Son imposante Messe à deux chœurs et deux orchestres (1707) montre un goût prononcé pour l’écriture contrapuntique et la beauté plastique de la ligne mélodique. Le compositeur joue des contrastes que lui permettent le double chœur et des parties solistes finement ouvragées dans lesquelles brille le plateau réuni par Jordi Savall. Car il y a un «son» Savall: tient-il à cette intériorité palpable? Cette grâce incoercible des rythmes inégalisés par les chanteurs? Ces phrasés veloutés qui ne scandent jamais à outrance? La prononciation classique du latin, conférant un surcroît d’universalité à la «musique française»? Cette chorégraphie que dessinent les mains du violiste, en gestes larges et enveloppants – une invitation à l’écoute en soi? A moins qu’il ne faille le trouver d’abord dans Le Concert des Nations, dont les membres rivalisent de virtuosité.

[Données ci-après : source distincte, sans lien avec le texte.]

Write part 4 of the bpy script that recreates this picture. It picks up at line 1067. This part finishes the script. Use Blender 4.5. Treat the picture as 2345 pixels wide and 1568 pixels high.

La Missa Scala Aretina (1702), pour onze voix réparties en trois chœurs, deux violons, un violone, deux trompettes, orgue et basse continue avec harpe, appelle les mêmes éloges, même si l’on pourra trouver que la disposition sur scène, un peu confinée, ne garantit pas suffisamment d’espace entre les trois chœurs pour goûter au maximum les artifices d’écriture de Francesc Valls. Dans la tradition renaissante, le Catalan mêle le style concertant et le contrepoint imitatif, aux figuralismes suggestifs, fondés sur un motif de six notes (directement issu de l’hexacorde guidonien). Enrichi de trompette et timbales, l’instrumentarium bénéficie d’un harpiste baroque – le génial Andrew Lawrence-King – d’une incroyable vitalité, jouant debout afin de facilité la préhension de son instrument qu’il sollicite jusque dans l’extrême grave à la sonorité rocailleuse.
Bien que ces deux chefs-d’œuvre aient déjà été enregistrés, on attend avec impatience la publication annoncée de ces concerts versaillais au disque.